On Wednesday, the mayor of Ascensión, Rafael Camarillo, said it was clear the power of the residents on Tuesday was greater than that of the authorities.

Although he opposes the way residents acted, Camarillo does not want the people of Ascensión to face homicide charges.

"It would make them even angrier," he said.

Camarillo on Wednesday fired his 14 municipal police officers. He said people demanded the firings, and he did not want any more conflicts.

Soldiers meanwhile patrol Ascensión, a town that has seen devastating effects because of organized crime.

Ascensión is a rural town where residents grow cotton, onions and red chile. Some work in the factories or own small businesses.

Camarillo said crime is worse in his town than in Juárez, a city known worldwide because of its drug-cartel violence.

"It has been a difficult administration," Camarillo said. He will leave office the second week of October.

More than drug-trafficking, Camarillo said, the economic crisis has caused gang crime in the rustic town.

"This has never happened before in the history of the state of Chihuahua or Mexico," he said.

Ascensión used to be a safe town, people say, until recently.

For several months, multiple kidnappings have taken place in town. Residents organize to donate money for ransoms of up to tens of thousands of dollars.
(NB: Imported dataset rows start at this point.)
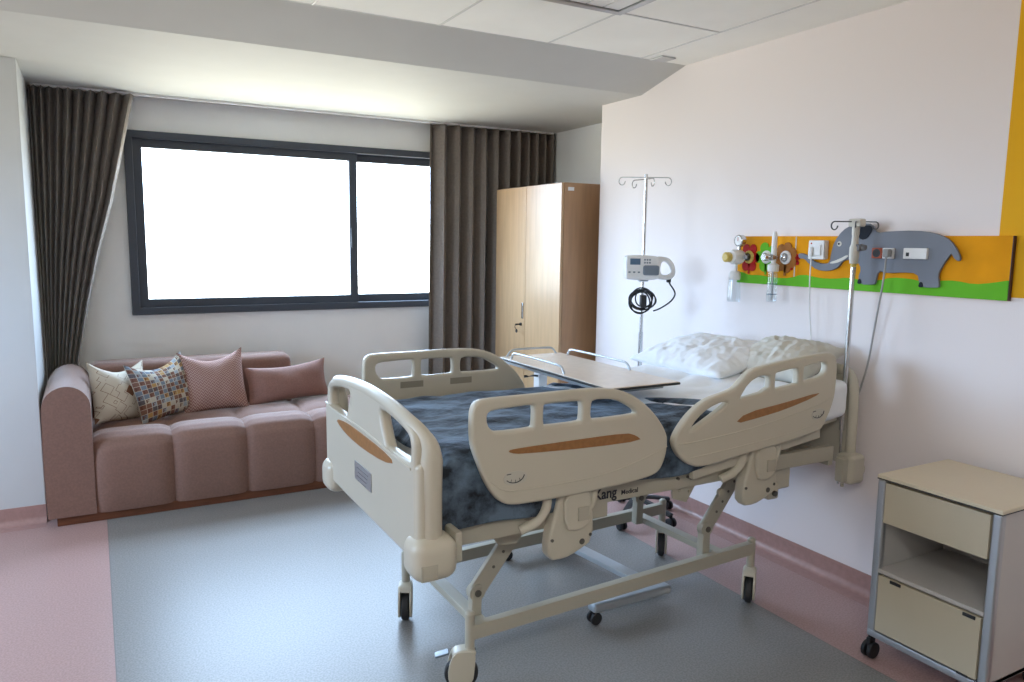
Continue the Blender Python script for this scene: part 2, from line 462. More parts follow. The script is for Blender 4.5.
def part_one(name, bm, m, parent, label=None, angle=38, sub=None, recalc=True):
    """mesh given in room coordinates, parented to a thing standing at its own place"""
    base = sub or parent
    o = link(name, bm, m, None, angle, recalc)
    o.data.transform(Matrix.Translation(-Vector(parent.location)))
    o.parent = base
    if label: o['label'] = label
    return o
def tag(o, label, cat, group=None):
    o['label'] = label; o['category'] = cat
    if group: o['group'] = group
    return o
def struct(name, bm, m, angle=38, recalc=True):
    o = link(name, bm, m, None, angle, recalc); o['kind'] = 'structure'; return o
def text_mesh(bm, s, size, conv, extrude=.0006, font_bold=0.0, mi=0, shear=0.0, spacing=1.0):
    cu = bpy.data.curves.new('t', 'FONT'); cu.body = s; cu.size = size; cu.extrude = extrude; cu.offset = font_bold; cu.shear = shear; cu.space_character = spacing
    ob = bpy.data.objects.new('t', cu); C.objects.link(ob)
    dg = bpy.context.evaluated_depsgraph_get(); dg.update()
    me = bpy.data.meshes.new_from_object(ob.evaluated_get(dg))
    absorb(bm, me, conv, mi)
    bpy.data.objects.remove(ob); bpy.data.curves.remove(cu); bpy.data.meshes.remove(me)

# ---------------------------------------------------------------- the room
XR, YW, ZC, ZS = 3.07, 5.75, 2.635, 2.53
bm = B(); box(bm, -2.6, 3.75, -2.4, 6.0, -.1, 0); struct('floor', bm, 'floor')
bm = B(); box(bm, XR, 3.75, -2.4, 4.32, 0, 2.9); struct('wall_right', bm, 'wall_r')
bm = B(); box(bm, 3.5, 3.75, 4.32, 6.0, 0, 2.9); struct('wall_alcove', bm, 'wall_win')
lw = (2.85, 4.45, 1.1, 2.25)  # opening for the added window, never in view
bm = B(); box(bm, -2.6, -2.45, -2.4, lw[0], 0, 2.9); box(bm, -2.6, -2.45, lw[1], 6.0, 0, 2.9)
box(bm, -2.6, -2.45, lw[0], lw[1], 0, lw[2]); box(bm, -2.6, -2.45, lw[0], lw[1], lw[3], 2.9)
struct('wall_left', bm, 'wall_far')
bm = B(); box(bm, -2.6, 3.75, -2.55, -2.4, 0, 2.9); struct('wall_back', bm, 'wall_far')
bm = B(); box(bm, -2.45, -.30, 4.88, YW, 0, 2.9, .006); struct('wall_column', bm, 'wall_col')
# window wall around its opening
wx0, wx1, wz0, wz1 = .22, 2.62, 1.078, 2.312
bm = B()
box(bm, -2.6, wx0, YW, 6.0, 0, 2.9); box(bm, wx1, 3.75, YW, 6.0, 0, 2.9)
box(bm, wx0, wx1, YW, 6.0, 0, wz0); box(bm, wx0, wx1, YW, 6.0, wz1, 2.9)
struct('wall_window', bm, 'wall_win')
# high ceiling with lay-in tiles
bm = B()
box(bm, -2.6, 3.75, -2.4, 3.56, ZC, ZC + .12, mi=0)
tx = [2.74 - .61 * k for k in range(0, 9)]
ty = [3.50 - .61 * k for k in range(0, 10)]
for x in tx: box(bm, x - .006, x + .006, -2.4, 3.50, ZC - .003, ZC + .001, mi=1)
for y in ty[1:]: box(bm, -2.45, 2.74, y - .006, y + .006, ZC - .003, ZC + .001, mi=1)
box(bm, -2.45, 2.74, 3.497, 3.503, ZC - .002, ZC + .001, mi=1)
struct('ceiling', bm, ['tile', 'tbar'])
# lowered soffit with a sloping fascia
bm = B()
P_ = [(3.50, ZC), (3.905, ZS), (6.0, ZS), (6.0, 2.9), (3.50, 2.9)]
lo = [bm.verts.new((-2.6, y, z)) for y, z in P_]; hi = [bm.verts.new((3.75, y, z)) for y, z in P_]
bm.faces.new(lo); bm.faces.new(hi[::-1])
for i in range(5): bm.faces.new((lo[i], lo[(i + 1) % 5], hi[(i + 1) % 5], hi[i]))
struct('ceiling_soffit', bm, 'ceil', 8)
# coved vinyl skirting
def cove(bm, a, b_, nrm, h=.10, r=.035):
    a, b_, nrm = Vector(a), Vector(b_), Vector(nrm)
    pr = [(.0, h), (.004, h)] + [(.004 + r * (1 - math.cos(t)), r * (1 - math.sin(t)) + .0) for t in [PI / 2 * k / 6 for k in range(7)]]
    pr = [(.0, h), (.005, h), (.005, r)] + [(.005 + r - r * math.cos(t), r - r * math.sin(t)) for t in [PI / 2 * k / 6 for k in range(1, 7)]] + [(.10, .0006), (.10, 0), (.0, 0)]
    A = [bm.verts.new(a + nrm * u + Vector((0, 0, v))) for u, v in pr]; Bv = [bm.verts.new(b_ + nrm * u + Vector((0, 0, v))) for u, v in pr]
    n = len(pr)
    for i in range(n): bm.faces.new((A[i], A[(i + 1) % n], Bv[(i + 1) % n], Bv[i]))
    bm.faces.new(A); bm.faces.new(Bv[::-1])
bm = B(); cove(bm, (XR, -2.4, 0), (XR, 4.32, 0), (-1, 0, 0)); struct('baseboard_right', bm, 'skirt')
bm = B(); cove(bm, (-2.45, 4.88, 0), (-.30, 4.88, 0), (0, -1, 0)); struct('baseboard_left', bm, 'skirt')
bm = B(); cove(bm, (-.30, YW, 0), (3.5, YW, 0), (0, -1, 0)); struct('baseboard_window', bm, 'skirt')

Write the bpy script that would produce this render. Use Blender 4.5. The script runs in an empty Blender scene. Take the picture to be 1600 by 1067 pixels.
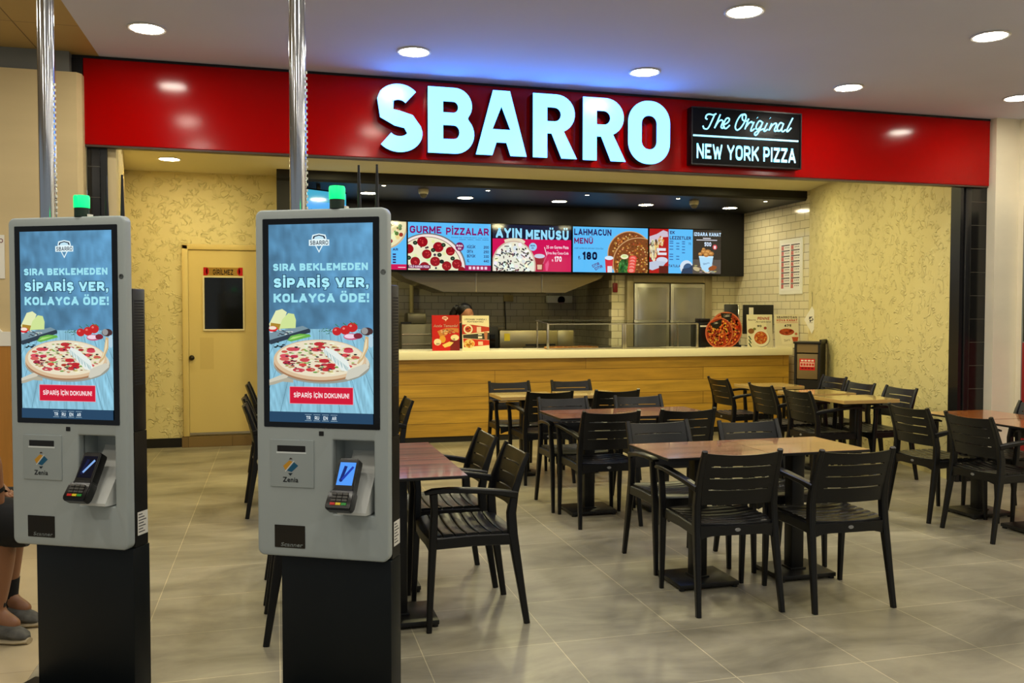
import bpy, bmesh, math, random
from mathutils import Vector, Matrix
random.seed(7)
SC = bpy.context.scene
COL = SC.collection
R = math.radians

# ------------------------------------------------------------------ camera
H = 1.45
YAW, PITCH, ROLL, FPX = 0.26410, 0.032595, 0.0007, 1373.4
cy_, sy_, cp_, sp_ = math.cos(YAW), math.sin(YAW), math.cos(PITCH), math.sin(PITCH)
right = Vector((cy_, -sy_, 0)); fwd0 = Vector((sy_, cy_, 0)); up0 = Vector((0, 0, 1))
fwd = fwd0*cp_ - up0*sp_; up1 = up0*cp_ + fwd0*sp_
rgt = right*math.cos(ROLL) + up1*math.sin(ROLL); upv = up1*math.cos(ROLL) - right*math.sin(ROLL)
cd = bpy.data.cameras.new('camera'); cam = bpy.data.objects.new('camera', cd); COL.objects.link(cam)
cd.sensor_width = 36; cd.lens = FPX/1600*36; cd.clip_start = 0.05; cd.clip_end = 100
cam.matrix_world = Matrix(((rgt.x, upv.x, -fwd.x, 0), (rgt.y, upv.y, -fwd.y, 0), (rgt.z, upv.z, -fwd.z, H), (0, 0, 0, 1)))
SC.camera = cam

# ------------------------------------------------------------------ world, exposure, room lamps
SC.view_settings.view_transform = 'Standard'; SC.view_settings.look = 'None'
SC.view_settings.exposure = 0.0; SC.view_settings.gamma = 1.0; SC.view_settings.use_curve_mapping = False
w = bpy.data.worlds.new('world'); SC.world = w; w.use_nodes = True
w.node_tree.nodes['Background'].inputs[0].default_value = (0.86, 0.95, 1.0, 1)
w.node_tree.nodes['Background'].inputs[1].default_value = 0.30
LAMP = 105.0                      # radiance of a mall downlight
LCOL = (1.0, 0.94, 0.80)
SHOP = (1.0, 0.90, 0.46)
def disk(x, y, z, size, power, col, spread=180):
    l = bpy.data.lights.new('unseen_area_light', 'AREA'); l.shape = 'DISK'; l.size = size
    l.energy = power; l.color = col; l.spread = R(spread)
    o = bpy.data.objects.new('unseen_area_light', l); COL.objects.link(o); o.location = (x, y, z)
    return o
PW = LAMP*math.pi*0.0254
for yy, pk in ((3.15, 1.0), (1.94, 0.8), (0.73, 0.6), (-0.5, 0.55)):     # the same ceiling grid carries on over and behind the camera
    for xx in (-0.70, 0.865, 2.46, 4.065, 5.55):
        disk(xx, yy, 3.085, 0.18, PW*pk*(1.6 if xx > 5 else 0.75 if xx > 3.5 else 1.3 if xx < 0.9 else 1), LCOL)
for yy in (1.2, 2.9, 4.6): disk(-2.3, yy, 3.085, 0.18, PW*1.5, LCOL)      # unseen lights added at the left to brighten the floor there
for xx in (-0.70, 0.865): disk(xx, 4.36, 3.085, 0.18, PW, LCOL)
for xx, p in ((-0.2, 14), (1.9, 31), (3.7, 24), (4.9, 8)):      # unseen lights added behind the fascia to light the shop interior
    disk(xx, 7.4, 2.93, 0.2, p, SHOP)
for xx, p in ((-0.4, 7), (0.6, 12), (2.4, 16), (4.2, 16), (5.4, 10)): disk(xx, 8.9, 2.93, 0.2, p, SHOP)  # second unseen row, added to brighten the counter end of the shop
for xx in (1.2, 3.1): disk(xx, 12.0, 2.9, 0.2, 9, SHOP)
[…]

Ignacio Ramírez will become the second-in-command in Ascensión in October.

Ramírez said Tuesday's events prompted residents to form a civil police, or vigilante group, that will respond to future kidnappings. He said he did not know whether the residents would be armed.

He has contacted the LeBarón community, which is also under siege because of kidnappings.

This religious community, also of northwest Chihuahua, became known last year when Eric LeBarón was kidnapped. The community protested against the governor until Eric LeBarón returned home.

But later, his brother and a community leader, Benjamín LeBarón, turned up dead. Now, vigilante groups in LeBarón and other communities in Chihuahua patrol towns with hunting weapons, the only ones allowed by the government.

"We can't go on living a life that is like hell," Ramírez said.